Dir: James Lucas, UK/New Zealand, 2025, 99 mins
Cast: Kate Moss, Derek Jacobi
Review by Carol Allen
Ellie Bamber convinces as Moss, though I admit I haven’t followed Moss’s career in great detail. She’s very pretty, lively and has a perfect body, which she displays with enviable self confidence. It may be blasphemy to say so but Freud’s portrait doesn’t do justice to it – not that we get a really good look at the painting in the film. I’m not an art critic but to be fair, the portrait artist’s aim is usually not to create a photographic likeness but to communicate his artistic vision of the subject.
Jacobi is inevitably good. You get the feeling of a man with a lot of history behind him, though he brought more passion to his previous role of fellow artist Francis Bacon in John Maybury’s Love Is the Devil in 1998. Here he is somewhat benignly grandfatherly, though with the odd touch of acid in his soul.
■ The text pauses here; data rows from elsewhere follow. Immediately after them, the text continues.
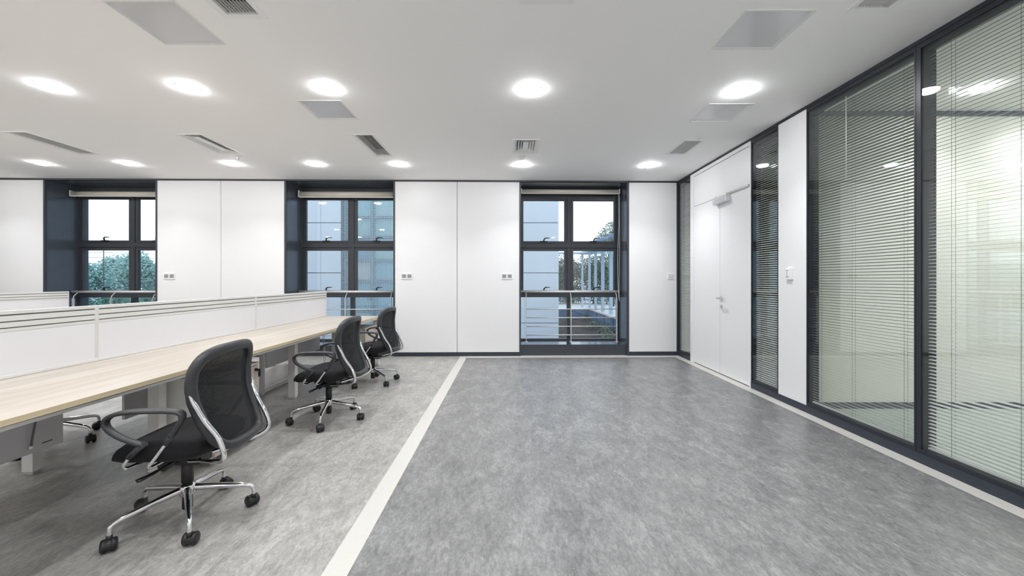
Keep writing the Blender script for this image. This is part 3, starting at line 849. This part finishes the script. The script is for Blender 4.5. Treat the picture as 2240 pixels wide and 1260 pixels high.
def m_hood():
    mb = MB(); mb.tube([(.0, 0, .045), (.0, 0, .072)], .0125, 12)
    R = []
    for h in (-.020, -.017, .017, .020):
        rr = .031 if abs(h) < .019 else .027
        R.append([(-.014+rr*cos(a), h, .030+rr*sin(a)) for a in [radians(-20+220*j/12) for j in range(13)]]+[(-.014, h, .034)])
    mb.ring(R); return mb
def make_chair(x, y, face, base, label):
    t = thing('office_chair', label, 'chair', (x, y, 0), face, 'black mesh-back office chairs')
    part('seat', M_fab, t, m_seat)
    bk = part('back_frame', M_charc, t, m_backframe); part('back_mesh', M_mesh, bk, m_backmesh)
    part('back_support', M_chrome, t, m_support_l); part('back_support', M_chrome, t, m_support_r)
    for s in (1, -1):
        a = part('armrest', M_charc, t, m_armloop, (0, s*.268, 0)); a.name = 'armrest'
        part('arm_tubes', M_chrome, a, m_armtubes if s == 1 else m_armtubes_r)
    me = part('tilt_mechanism', M_black, t, m_mech); part('lever', M_black, me, m_lever)
    part('gas_column', M_black, t, m_column); part('piston_rod', M_chrome, t, m_rod); part('hub', M_chrome, t, m_hub)
    for k in range(5):
        an = base-face+2*pi*k/5
        part('base_leg', M_chrome, t, m_arm, rot=(0, 0, an))
        c = part('caster', M_black, t, m_hood, (.311*cos(an), .311*sin(an), 0), (0, 0, [2.6, .9, 3.9, 5.3, 1.7][k]))
        for h in (-.0175, .0175): part('wheel', M_black, c, m_wheel, (-.014, h, .0313))
    return t
make_chair(-1.760, 2.191, radians(184), radians(22.0), 'nearest black mesh-back office chair with chrome base beside the front bench')
make_chair(-1.686, 3.748, radians(181), radians(65.2), 'middle black mesh-back office chair of the three along the front bench')
make_chair(-1.730, 5.087, radians(176), radians(30.3), 'farthest black mesh-back office chair, in front of the wall panel')
make_chair(-3.67, 3.20, radians(-4), radians(2.0), 'black office chair on the far side of the bench, only its casters visible')

# ------------------------------------------------------------------ outside
GZ = -.85
M_clad = pm('pale_blue_cladding', (205, 216, 228), .6, var=.03, vscale=1.2)
M_bframe = pm('grey_blue_metal', (150, 170, 184), .5, var=.04)
M_post = pm('pale_blue_post', (172, 196, 214), .55, var=.04)
M_beam = pm('blue_steel', (110, 138, 168), .5, var=.1, vscale=3)
M_soil = pm('dark_soil', (58, 52, 52), .95, var=.5, vscale=18, bump=.8, bscale=30)
M_pave = pm('pale_paving', (214, 218, 224), .8, var=.06, vscale=2)
M_road = pm('blue_grey_road', (140, 152, 168), .8, var=.08, vscale=.6)
M_leaf = pm('blue_green_leaves', (165, 204, 202), .7, var=.35, vscale=2.2)
M_leaf2 = pm('dark_hedge_leaves', (112, 128, 116), .55, var=.55, vscale=5)
M_bark = pm('bark', (96, 90, 88), .9)
gl = [pm('blue_glass_%s' % n_, c_, .12, .0, var=.15, vscale=.9, spec=.8) for n_, c_ in
      (('cyan', (196, 240, 248)), ('deep', (150, 200, 228)), ('milk', (240, 250, 252)), ('sky', (178, 230, 252)))]
struct(MB().box(-90, 60, 7.75, 140, GZ-.1, GZ).build('ground', M_road))
BY = 13.0
bld = thing('building', 'pale blue panel-clad building with gridded glass bay outside the windows', 'building', (-2, BY, GZ))
def bx(x): return x+2.0
def bz(z): return z-GZ
zr = [-.86+.01, -.09, 1.54, 3.17, 4.80, 6.43, 8.06]
MB().box(bx(-8.6), bx(-5.47), .06, 7, 0, bz(8.0)).box(bx(-1.3), bx(1.60), .06, 7, 0, bz(8.0)).build('core_wall', pm('joint_grey', (150, 160, 170), .8), bld)
for xa, xb in ((-8.6, -6.115), (-6.105, -5.47), (-1.3, 1.62)):
    for za, zb in zip(zr, zr[1:]):
        MB().box(bx(xa), bx(xb), 0, .07, bz(za)+.012, bz(zb)-.012).build('cladding_panel', M_clad, bld)
for za, zb in zip(zr, zr[1:]): MB().box(bx(1.55), bx(1.62), .07, 7, bz(za)+.012, bz(zb)-.012).build('cladding_panel', M_clad, bld)
cx_ = [-5.47, -4.55, -3.35, -2.3, -1.3]; cz_ = [-.85, .25, 1.27, 1.97, 2.74, 3.4, 4.3, 5.2, 6.2]
k = 0
for i in range(4):
    for j in range(8):
        MB().box(bx(cx_[i])+.04, bx(cx_[i+1])-.04, .45, .48, bz(cz_[j])+.03, bz(cz_[j+1])-.03).build('facade_pane', gl[(i*7+j*3+(i*j) % 3) % 4], bld); k += 1
MB().box(bx(-5.47), bx(-1.3), .5, 6.9, 0, bz(6.3)).build('bay_core', pm('bay_core', (120, 140, 152), .8), bld)
for x in cx_: MB().box(bx(x)-.05, bx(x)+.05, .30, .46, 0, bz(6.2)).build('facade_mullion', M_bframe, bld)
for z in cz_[1:]: MB().box(bx(-5.47), bx(-1.3), .32, .46, bz(z)-.045, bz(z)+.045).build('facade_mullion', M_bframe, bld)
mb = MB(); p = .055
x = -5.45
while x < -1.3: mb.box(bx(x), bx(x)+.010, .10, .112, 0, bz(6.2)); x += p
z = GZ+.02
while z < 6.2: mb.box(bx(-5.47), bx(-1.3), .104, .116, bz(z), bz(z)+.010); z += p
g = mb.build('grid_screen', pm('pale_screen', (186, 202, 212), .5), bld); g['kind'] = 'stuff'

def tree(x, y, z0, blobs, nleaf, size, mat, label, grp, trunk=True, squash=1.0, seed=1):
    rnd = random.Random(seed)
    t = thing('tree', label, 'tree', (x, y, z0), None, grp)
    mb = MB()
    tot = sum(b[3]**2 for b in blobs)
    for bx_, by_, bz_, r in blobs:
        for k in range(int(nleaf*r*r/tot)):
            d = Vector((rnd.gauss(0, 1), rnd.gauss(0, 1), rnd.gauss(0, 1))).normalized()
            rr = r*(rnd.random()**.30)*(1+.12*sin(d.x*7+bx_)*cos(d.z*6+bz_))
            c = Vector((bx_, by_, bz_))+Vector((d.x*rr, d.y*rr, d.z*rr*squash))
            if c.z < .05: continue
            a = Vector((rnd.gauss(0, 1), rnd.gauss(0, 1), rnd.gauss(0, .6))).normalized(); b = a.cross(Vector((rnd.gauss(0, 1), rnd.gauss(0, 1), rnd.gauss(0, 1)))).normalized()
            s = size*(.6+.8*rnd.random())
            mb.quad(c-a*s, c-b*s*.5, c+a*s, c+b*s*.5)
    mb.build('crown', mat, t)
    if trunk:
        zt_ = max(b[2] for b in blobs)
        mb = MB(); mb.tube(bez([(0, 0, 0), (.05, 0, zt_*.35), (-.04, .03, zt_*.7), (0, 0, zt_)], 4), [.12-.008*k for k in range(13)], 8)
        for b in blobs[:3]: mb.tube([(0, 0, zt_*.45), (b[0]*.5, b[1]*.5, zt_*.45+(b[2]-zt_*.45)*.6), (b[0]*.85, b[1]*.85, b[2])], [.06, .04, .015], 6)
        mb.build('trunk', M_bark, t)
    return t
TL = [(-35.5, 33, 3.5), (-32.6, 34, 4.3), (-30.6, 33, 4.6), (-28.2, 34, 3.9), (-26.2, 33, 4.2), (-24.2, 34, 3.4)]
LB = ['leftmost', 'second from the left', 'third from the left', 'fourth from the left', 'fifth from the left', 'rightmost']
for k, (x, y, h) in enumerate(TL):
    rn = random.Random(k); bl = [(rn.uniform(-.9, .9), rn.uniform(-.5, .5), h*rn.uniform(.35, .78), rn.uniform(.9, 1.35)) for _ in range(8)]+[(0, 0, h-.8, .9)]
    tree(x, y, GZ-.1, bl, 8000, .11, M_leaf, 'blue-green leafy tree beyond the left window, %s of the tree row' % LB[k], 'trees beyond the left window', seed=k+3)
for k in range(5):
    rn = random.Random(k+50); x = -29.5+k*2.2
    tree(x, 27.5, GZ-.1, [(rn.uniform(-.6, .6), 0, .55, .75), (rn.uniform(-1, 1), .2, .5, .7), (0, 0, .75, .6)], 1500, .10, pm('shrub_green_%d' % k, (98, 150, 140), .7, var=.4, vscale=3),
         'low green shrub at the foot of the trees outside the left window, %s' % ['first from left', 'second from left', 'third from left', 'fourth from left', 'last'][k], 'shrubs under the tree row', trunk=False, seed=k+90)
struct(MB().box(-60, -18, 24.6, 24.85, GZ, GZ+.14).build('kerb', pm('white_kerb', (232, 236, 240), .7)))
t = thing('power_line', 'overhead power lines on a pole beyond the tree row', 'power line', (-31.4, 31, GZ-.1))
MB().tube([(0, 0, 0), (0, 0, 4.55)], .03, 8).build('pole', M_bark, t)
for z in (3.55, 4.0, 4.4): MB().tube(bez([(-14, 0, z-.1), (0, 0, z), (12, .5, z-.35), (26, 1, z-.2)], 5), .018, 5).build('wire', M_bframe, t)

# garden outside the window by the door
struct(MB().box(1.66, 4.42, 8.2, 22.2, GZ-.02, GZ+.02).build('planting_bed', M_soil))
struct(MB().box(-1, 14, 22.4, 30, GZ, -.3).build('terrace', M_pave))
struct(MB().box(4.60, 14, 8.2, 22.4, GZ, -.31).build('terrace', M_pave))
t = thing('retaining_beam', 'blue steel edging beam running away beside the planting bed', 'beam', (4.47, 8.2, GZ))
MB().box(-.02, .02, 0, 14.2, 0, .53).build('web', M_beam, t); MB().box(-.07, .13, 0, 14.2, .53, .56).build('top_flange', pm('rusty_white', (196, 186, 184), .7), t)
for k in range(9): MB().box(-.06, -.02, .8+k*1.6, .83+k*1.6, 0, .53).build('stiffener', M_beam, t)
t = thing('retaining_beam', 'blue steel edging beam across the far end of the planting bed', 'beam', (1.7, 22.25, GZ))
MB().box(0, 2.75, -.02, .1, 0, .53).build('web', M_beam, t); MB().box(0, 2.75, -.05, .12, .53, .56).build('top_flange', M_pave, t)
t = thing('pergola', 'pale blue pergola posts with a top beam in front of the hedge', 'pergola', (4.6, 21, -.286))
for x, y, wd in ((4.34, 23.6, .10), (4.50, 22.3, .11), (4.6, 21.2, .12), (4.72, 20.1, .15), (4.80, 18.8, .15)):
    MB().box(x-4.6-wd/2, x-4.6+wd/2, y-21-.06, y-21+.06, 0, 3.12).build('post', M_post, t)
MB().box(-.35, .35, -3.2, 3.0, 3.12, 3.24).build('top_beam', M_post, t)
MB().box(-2.2, 2.6, 2.4, 2.55, 3.12, 3.22).build('cross_beam', M_post, t)
t = thing('canopy_roof', 'blue sloping canopy roof above the pergola', 'roof', (4.0, 18, 2.6))
Rr = Matrix.Rotation(radians(-21), 3, 'Y')
MB().box(-.2, 3.2, -.6, 2.5, .38, .50, Rr).build('roof_slab', M_beam, t)
MB().tube([(1.8, .5, -2.9), (1.8, .5, .9)], .06, 8).build('post', M_post, t)
for k, (x, y, h, r) in enumerate(((2.6, 27.5, 2.2, 1.4), (4.2, 27.8, 2.3, 1.5), (5.8, 27.2, 2.4, 1.6), (7.6, 27.6, 2.6, 1.7), (9.4, 27, 2.6, 1.7))):
    rn = random.Random(k+20); bl = [(rn.uniform(-.8, .8), rn.uniform(-.3, .3), rn.uniform(.6, h+.1), rn.uniform(.75, 1.1)) for _ in range(9)]
    tree(x, y, -.3, bl, 9000, .065, M_leaf2, 'dark clipped evergreen in the hedge behind the pergola, %s from the left' % ordn[k], 'evergreens behind the pergola', seed=k+200)
tree(6.35, 24.5, -.3, [(0, 0, 4.2, .9), (.5, .2, 4.7, .8), (-.5, 0, 3.9, .7), (.9, 0, 4.1, .9), (.2, 0, 3.4, 1.0)], 5200, .06, pm('silver_leaf', (150, 164, 156), .6, var=.4, vscale=6),
     'tall silvery tree rising above the pergola beam', 'trees above the pergola', seed=77)
rn = random.Random(5)
for k in range(9):
    x, y = 1.95+rn.random()*2.2, 13.5+k*.95
    tree(x, y, GZ+.02, [(0, 0, .12, .22), (.15, .1, .1, .18), (-.16, 0, .1, .17)], 420, .035, M_leaf2, 'low dark shrub in the soil bed outside the door-side window, %s' % (['nearest', 'second', 'third', 'fourth', 'fifth', 'sixth', 'seventh', 'eighth', 'farthest'][k]), 'low shrubs in the soil bed', trunk=False, seed=k+400)
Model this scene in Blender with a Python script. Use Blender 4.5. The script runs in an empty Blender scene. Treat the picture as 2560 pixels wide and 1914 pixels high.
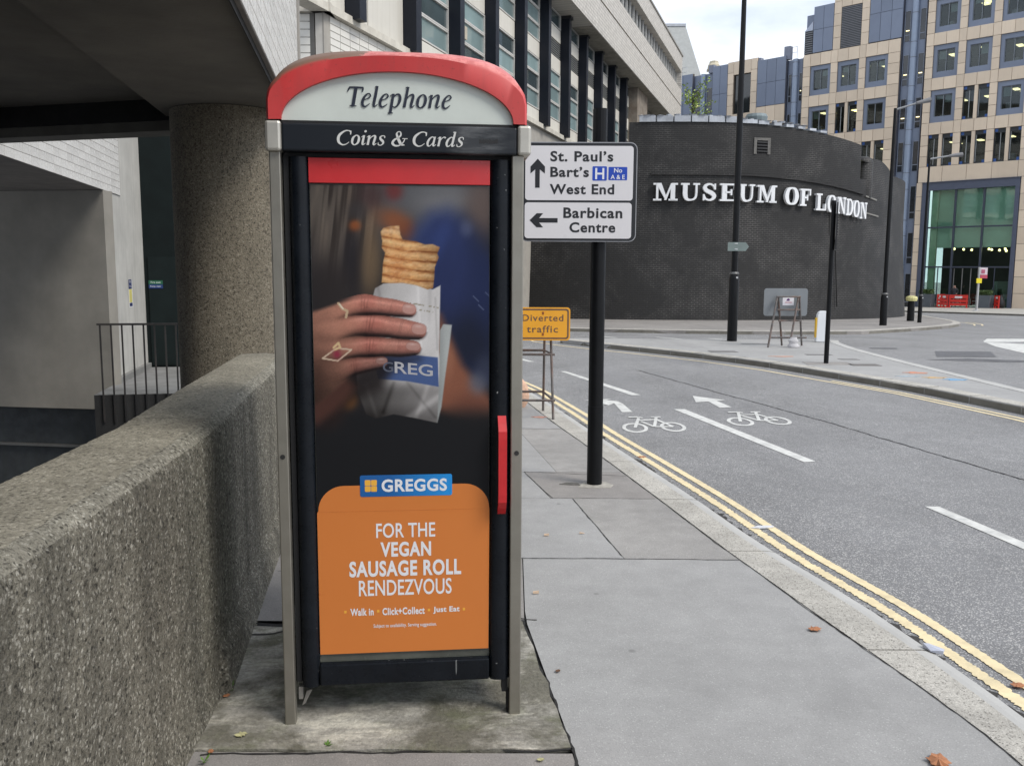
import bpy, bmesh, math, random
import numpy as np
from mathutils import Matrix, Vector
random.seed(7); rng = np.random.default_rng(7)
SC = bpy.context.scene; COL = SC.collection
R = math.radians

# ------------------------------------------------------------------ camera, sky, sun, exposure
CAM_H = 1.6
cam_d = bpy.data.cameras.new('camera'); cam = bpy.data.objects.new('camera', cam_d); COL.objects.link(cam)
cam_d.sensor_fit = 'HORIZONTAL'; cam_d.sensor_width = 36.0; cam_d.lens = 36.0 * 2200 / 2560
cam_d.clip_start = 0.05; cam_d.clip_end = 2000
PITCH = math.atan(279 / 2200.0)
cam.matrix_world = Matrix.Translation((0, 0, CAM_H)) @ Matrix.Rotation(math.pi / 2 - PITCH, 4, 'X') @ Matrix.Rotation(0.005, 4, 'Z')
SC.camera = cam

SUN_AZ, SUN_EL = R(124), R(48)          # azimuth clockwise from +Y; to the viewer's right
world = bpy.data.worlds.new('World'); SC.world = world; world.use_nodes = True
wn = world.node_tree.nodes; wl = world.node_tree.links; wn.clear()
w_out = wn.new('ShaderNodeOutputWorld'); w_bg = wn.new('ShaderNodeBackground'); w_bg.inputs[1].default_value = 0.1
w_sky = wn.new('ShaderNodeTexSky'); w_sky.sky_type = 'NISHITA'; w_sky.sun_disc = False
w_sky.sun_elevation = SUN_EL; w_sky.sun_rotation = SUN_AZ
w_tc = wn.new('ShaderNodeTexCoord'); w_map = wn.new('ShaderNodeMapping'); w_map.inputs['Scale'].default_value = (1, 1, 2.6)
w_n1 = wn.new('ShaderNodeTexNoise'); w_n1.inputs['Scale'].default_value = 2.1; w_n1.inputs['Detail'].default_value = 9; w_n1.inputs['Roughness'].default_value = 0.55
w_r1 = wn.new('ShaderNodeValToRGB')
w_r1.color_ramp.elements[0].position = 0.41; w_r1.color_ramp.elements[0].color = (4.0, 4.55, 5.6, 1)
w_r1.color_ramp.elements[1].position = 0.61; w_r1.color_ramp.elements[1].color = (7.9, 8.15, 8.6, 1)
w_mix = wn.new('ShaderNodeMix'); w_mix.data_type = 'RGBA'; w_mix.inputs[0].default_value = 0.93
wl.new(w_tc.outputs['Generated'], w_map.inputs[0]); wl.new(w_map.outputs[0], w_n1.inputs['Vector']); wl.new(w_n1.outputs[0], w_r1.inputs[0])
wl.new(w_sky.outputs[0], w_mix.inputs[6]); wl.new(w_r1.outputs[0], w_mix.inputs[7]); wl.new(w_mix.outputs[2], w_bg.inputs[0]); wl.new(w_bg.outputs[0], w_out.inputs[0])

sun_d = bpy.data.lights.new('sun', 'SUN'); sun_d.energy = 1.5; sun_d.angle = R(24); sun_d.color = (1, 0.95, 0.88)
sun = bpy.data.objects.new('sun', sun_d); COL.objects.link(sun)
sdir = Vector((math.sin(SUN_AZ) * math.cos(SUN_EL), math.cos(SUN_AZ) * math.cos(SUN_EL), math.sin(SUN_EL)))
sun.rotation_euler = sdir.to_track_quat('Z', 'Y').to_euler(); sun.location = sdir * 60
vs = SC.view_settings; vs.view_transform = 'Standard'; vs.look = 'None'; vs.exposure = 0.86; vs.gamma = 1; vs.use_curve_mapping = False
SC.render.film_transparent = False
SC.cycles.max_bounces = 5; SC.cycles.diffuse_bounces = 3; SC.cycles.glossy_bounces = 2; SC.cycles.transmission_bounces = 2; SC.cycles.transparent_max_bounces = 8; SC.cycles.sample_clamp_indirect = 6

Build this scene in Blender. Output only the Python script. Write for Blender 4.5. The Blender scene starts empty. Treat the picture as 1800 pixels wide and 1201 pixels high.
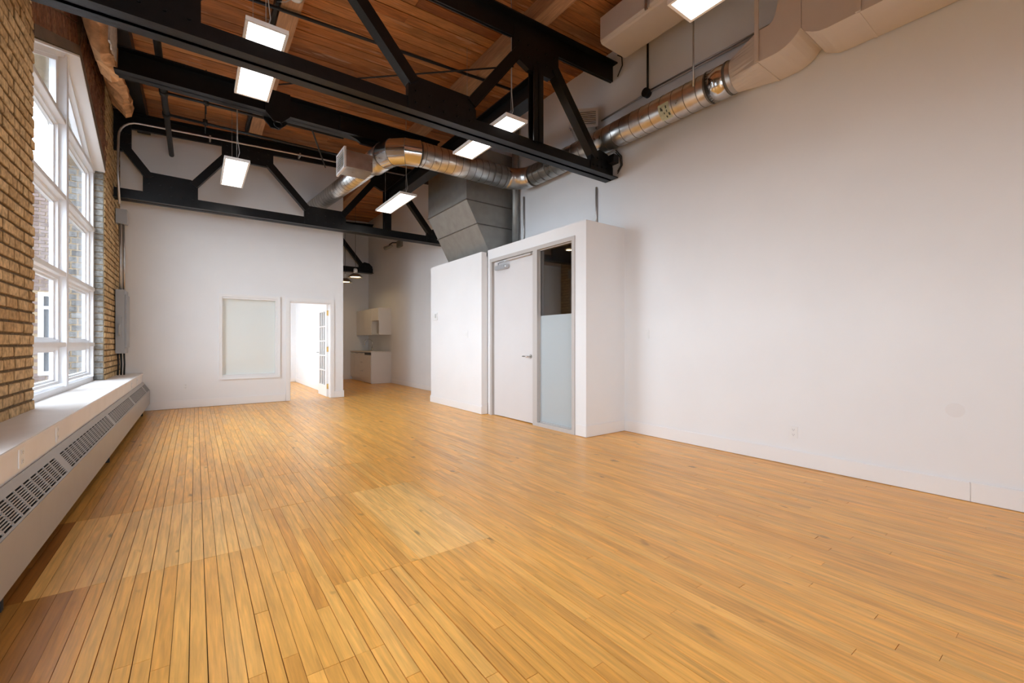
import bpy, bmesh, math, random
from mathutils import Vector, Matrix
random.seed(7)
S = bpy.context.scene
COL = S.collection

# ------------------------------------------------------------------ camera, sky, exposure
F_PX, HORIZON, CAM_H = 764.0, 603.0, 1.2
YAW = math.atan2(556.0, F_PX)                      # camera turned right of the room's long axis
cd = bpy.data.cameras.new('camera'); cam = bpy.data.objects.new('camera', cd); COL.objects.link(cam)
cam.location = (0, 0, CAM_H); cam.rotation_euler = (math.pi/2, 0, -YAW)
cd.sensor_width = 36.0; cd.lens = 36.0*F_PX/1800.0
cd.shift_y = (HORIZON-600.5)/1800.0
cd.clip_start = 0.05; cd.clip_end = 300
S.camera = cam
S.view_settings.view_transform = 'Standard'
S.view_settings.look = 'None'
S.view_settings.gamma = 1.0
S.view_settings.exposure = 0.0
S.view_settings.use_curve_mapping = False
SKY_STRENGTH = 13.0
LED_STRENGTH = 7.0
w = bpy.data.worlds.new('sky'); S.world = w; w.use_nodes = True
bg = w.node_tree.nodes['Background']; bg.inputs[0].default_value = (0.83, 0.93, 1.06, 1); bg.inputs[1].default_value = SKY_STRENGTH
S.cycles.use_denoising = True
S.cycles.max_bounces = 12; S.cycles.diffuse_bounces = 6; S.cycles.glossy_bounces = 4
S.cycles.transparent_max_bounces = 12
S.cycles.sample_clamp_indirect = 6.0
S.cycles.caustics_reflective = False; S.cycles.caustics_refractive = False

# ------------------------------------------------------------------ materials
def mat(name, col, rough=0.5, metal=0.0, spec=0.5, noise=0.0, nscale=8.0, bump=0.0, bscale=60.0, stretch=None, emit=None, estr=0.0):
    m = bpy.data.materials.new(name); m.use_nodes = True
    nt = m.node_tree; p = nt.nodes['Principled BSDF']
    p.inputs['Base Color'].default_value = (*col, 1)
    p.inputs['Roughness'].default_value = rough
    p.inputs['Metallic'].default_value = metal
    p.inputs['Specular IOR Level'].default_value = spec
    if emit:
        p.inputs['Emission Color'].default_value = (*emit, 1); p.inputs['Emission Strength'].default_value = estr
    if noise or bump:
        tc = nt.nodes.new('ShaderNodeNewGeometry'); mp = nt.nodes.new('ShaderNodeMapping')
        nt.links.new(tc.outputs['Position'], mp.inputs['Vector'])
        if stretch: mp.inputs['Scale'].default_value = stretch
    if noise:
        n = nt.nodes.new('ShaderNodeTexNoise'); n.inputs['Scale'].default_value = nscale; n.inputs['Detail'].default_value = 5
        nt.links.new(mp.outputs[0], n.inputs['Vector'])
        mr = nt.nodes.new('ShaderNodeMapRange'); mr.inputs['To Min'].default_value = 1-noise; mr.inputs['To Max'].default_value = 1+noise
        mr.inputs['From Min'].default_value = 0.3; mr.inputs['From Max'].default_value = 0.7
        nt.links.new(n.outputs[0], mr.inputs['Value'])
        mx = nt.nodes.new('ShaderNodeVectorMath'); mx.operation = 'SCALE'; mx.inputs[0].default_value = col
        nt.links.new(mr.outputs[0], mx.inputs['Scale']); nt.links.new(mx.outputs[0], p.inputs['Base Color'])
        if metal > 0.5:
            m2 = nt.nodes.new('ShaderNodeMapRange'); m2.inputs['To Min'].default_value = rough-0.08; m2.inputs['To Max'].default_value = rough+0.1
            nt.links.new(n.outputs[0], m2.inputs['Value']); nt.links.new(m2.outputs[0], p.inputs['Roughness'])
    if bump:
        b = nt.nodes.new('ShaderNodeTexNoise'); b.inputs['Scale'].default_value = bscale; b.inputs['Detail'].default_value = 4
        nt.links.new(mp.outputs[0], b.inputs['Vector'])
        bp = nt.nodes.new('ShaderNodeBump'); bp.inputs['Strength'].default_value = bump; bp.inputs['Distance'].default_value = 0.01
        nt.links.new(b.outputs[0], bp.inputs['Height']); nt.links.new(bp.outputs[0], p.inputs['Normal'])
    return m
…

There were rumours at the time of a possible May and December romance between the 80 year old painter and the 28 year old model, but as Moss is the producer of the film, anyone expecting salacious details of any such affair is going to be disappointed. As shown here, It’s more like the relationship between an elderly uncle and his niece. There is however an interesting sequence at Kate’s birthday party, where we see them dancing together. Is this reality or is it his fantasy? That same sequence shows a harder and less likeable side of the couple too, when they both totally ignore Freud’s fashion designer daughter Bella (Jasmine Blackborow), who was after all the one who introduced them to each other.
More obviously sexual is Will Tudor as journalist Jefferson Hack, who later became Moss’s partner. In an amusing scene where they first meet and he is interviewing her for his magazine, his interest in her is very obviously personal rather than journalistic.
With regard to throwing overall light on the relationship between portrait painters and their sitters, one of the opening sequences of the film is set in the National Gallery, where director Lucas uses some very effective closeups taken from the gallery’s portrait collection over several periods to make some interesting points about how various artists have viewed their subjects.